● The exercise: Reproduce the entries exactly.

● Record extracts:
((

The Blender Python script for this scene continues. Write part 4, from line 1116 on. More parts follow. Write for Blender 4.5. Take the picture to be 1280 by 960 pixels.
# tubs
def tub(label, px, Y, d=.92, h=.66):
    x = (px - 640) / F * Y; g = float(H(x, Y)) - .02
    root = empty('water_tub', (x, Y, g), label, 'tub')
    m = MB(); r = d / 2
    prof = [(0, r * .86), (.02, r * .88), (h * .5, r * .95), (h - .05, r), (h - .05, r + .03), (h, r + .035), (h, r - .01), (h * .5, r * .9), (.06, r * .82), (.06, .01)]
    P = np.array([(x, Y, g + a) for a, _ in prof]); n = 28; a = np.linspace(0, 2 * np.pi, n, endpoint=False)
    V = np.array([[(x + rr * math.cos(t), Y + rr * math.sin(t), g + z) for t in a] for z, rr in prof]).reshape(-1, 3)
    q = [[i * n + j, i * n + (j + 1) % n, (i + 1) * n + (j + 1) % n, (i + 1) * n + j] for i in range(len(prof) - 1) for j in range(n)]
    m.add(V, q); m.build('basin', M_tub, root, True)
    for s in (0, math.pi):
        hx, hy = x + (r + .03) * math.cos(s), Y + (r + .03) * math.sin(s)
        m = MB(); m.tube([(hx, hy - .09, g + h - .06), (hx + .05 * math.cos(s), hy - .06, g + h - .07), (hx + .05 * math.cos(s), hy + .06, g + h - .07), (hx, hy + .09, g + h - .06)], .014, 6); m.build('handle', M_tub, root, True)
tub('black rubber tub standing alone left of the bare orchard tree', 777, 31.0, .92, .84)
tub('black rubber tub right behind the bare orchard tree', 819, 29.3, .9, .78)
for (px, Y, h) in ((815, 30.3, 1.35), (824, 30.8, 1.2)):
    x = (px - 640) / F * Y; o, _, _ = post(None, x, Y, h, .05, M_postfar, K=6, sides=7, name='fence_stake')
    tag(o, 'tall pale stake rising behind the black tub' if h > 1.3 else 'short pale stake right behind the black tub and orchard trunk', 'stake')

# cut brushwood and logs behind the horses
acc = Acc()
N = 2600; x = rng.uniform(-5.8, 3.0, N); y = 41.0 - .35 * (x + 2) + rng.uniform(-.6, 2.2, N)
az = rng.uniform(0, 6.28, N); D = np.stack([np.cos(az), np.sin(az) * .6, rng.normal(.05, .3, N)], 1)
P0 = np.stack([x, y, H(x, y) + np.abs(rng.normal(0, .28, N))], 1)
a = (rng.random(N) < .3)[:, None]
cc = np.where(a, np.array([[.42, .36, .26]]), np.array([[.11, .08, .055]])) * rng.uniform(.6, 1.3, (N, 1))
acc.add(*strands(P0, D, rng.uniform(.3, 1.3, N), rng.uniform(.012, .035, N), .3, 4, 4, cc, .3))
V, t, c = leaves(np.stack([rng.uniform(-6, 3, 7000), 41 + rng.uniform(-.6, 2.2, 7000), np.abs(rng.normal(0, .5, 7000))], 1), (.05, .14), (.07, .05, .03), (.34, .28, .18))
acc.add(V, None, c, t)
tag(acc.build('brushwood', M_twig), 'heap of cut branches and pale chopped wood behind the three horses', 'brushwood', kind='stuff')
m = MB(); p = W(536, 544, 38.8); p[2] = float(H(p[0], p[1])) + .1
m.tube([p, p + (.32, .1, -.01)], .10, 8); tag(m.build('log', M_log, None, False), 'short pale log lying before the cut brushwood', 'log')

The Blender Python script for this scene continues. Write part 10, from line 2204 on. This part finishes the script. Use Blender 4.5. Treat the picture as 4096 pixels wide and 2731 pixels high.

))

● Solved exercise:
The Blender Python script for this scene continues. Write part 4, from line 1116 on. More parts follow. Write for Blender 4.5. Take the picture to be 1280 by 960 pixels.
# tubs
def tub(label, px, Y, d=.92, h=.66):
    x = (px - 640) / F * Y; g = float(H(x, Y)) - .02
    root = empty('water_tub', (x, Y, g), label, 'tub')
    m = MB(); r = d / 2
    prof = [(0, r * .86), (.02, r * .88), (h * .5, r * .95), (h - .05, r), (h - .05, r + .03), (h, r + .035), (h, r - .01), (h * .5, r * .9), (.06, r * .82), (.06, .01)]
    P = np.array([(x, Y, g + a) for a, _ in prof]); n = 28; a = np.linspace(0, 2 * np.pi, n, endpoint=False)
    V = np.array([[(x + rr * math.cos(t), Y + rr * math.sin(t), g + z) for t in a] for z, rr in prof]).reshape(-1, 3)
    q = [[i * n + j, i * n + (j + 1) % n, (i + 1) * n + (j + 1) % n, (i + 1) * n + j] for i in range(len(prof) - 1) for j in range(n)]
    m.add(V, q); m.build('basin', M_tub, root, True)
    for s in (0, math.pi):
        hx, hy = x + (r + .03) * math.cos(s), Y + (r + .03) * math.sin(s)
        m = MB(); m.tube([(hx, hy - .09, g + h - .06), (hx + .05 * math.cos(s), hy - .06, g + h - .07), (hx + .05 * math.cos(s), hy + .06, g + h - .07), (hx, hy + .09, g + h - .06)], .014, 6); m.build('handle', M_tub, root, True)
tub('black rubber tub standing alone left of the bare orchard tree', 777, 31.0, .92, .84)
tub('black rubber tub right behind the bare orchard tree', 819, 29.3, .9, .78)
for (px, Y, h) in ((815, 30.3, 1.35), (824, 30.8, 1.2)):
    x = (px - 640) / F * Y; o, _, _ = post(None, x, Y, h, .05, M_postfar, K=6, sides=7, name='fence_stake')
    tag(o, 'tall pale stake rising behind the black tub' if h > 1.3 else 'short pale stake right behind the black tub and orchard trunk', 'stake')

# cut brushwood and logs behind the horses
acc = Acc()
N = 2600; x = rng.uniform(-5.8, 3.0, N); y = 41.0 - .35 * (x + 2) + rng.uniform(-.6, 2.2, N)
az = rng.uniform(0, 6.28, N); D = np.stack([np.cos(az), np.sin(az) * .6, rng.normal(.05, .3, N)], 1)
P0 = np.stack([x, y, H(x, y) + np.abs(rng.normal(0, .28, N))], 1)
a = (rng.random(N) < .3)[:, None]
cc = np.where(a, np.array([[.42, .36, .26]]), np.array([[.11, .08, .055]])) * rng.uniform(.6, 1.3, (N, 1))
acc.add(*strands(P0, D, rng.uniform(.3, 1.3, N), rng.uniform(.012, .035, N), .3, 4, 4, cc, .3))
V, t, c = leaves(np.stack([rng.uniform(-6, 3, 7000), 41 + rng.uniform(-.6, 2.2, 7000), np.abs(rng.normal(0, .5, 7000))], 1), (.05, .14), (.07, .05, .03), (.34, .28, .18))
acc.add(V, None, c, t)
tag(acc.build('brushwood', M_twig), 'heap of cut branches and pale chopped wood behind the three horses', 'brushwood', kind='stuff')
m = MB(); p = W(536, 544, 38.8); p[2] = float(H(p[0], p[1])) + .1
m.tube([p, p + (.32, .1, -.01)], .10, 8); tag(m.build('log', M_log, None, False), 'short pale log lying before the cut brushwood', 'log')

The Blender Python script for this scene continues. Write part 10, from line 2204 on. This part finishes the script. Use Blender 4.5. Treat the picture as 4096 pixels wide and 2731 pixels high.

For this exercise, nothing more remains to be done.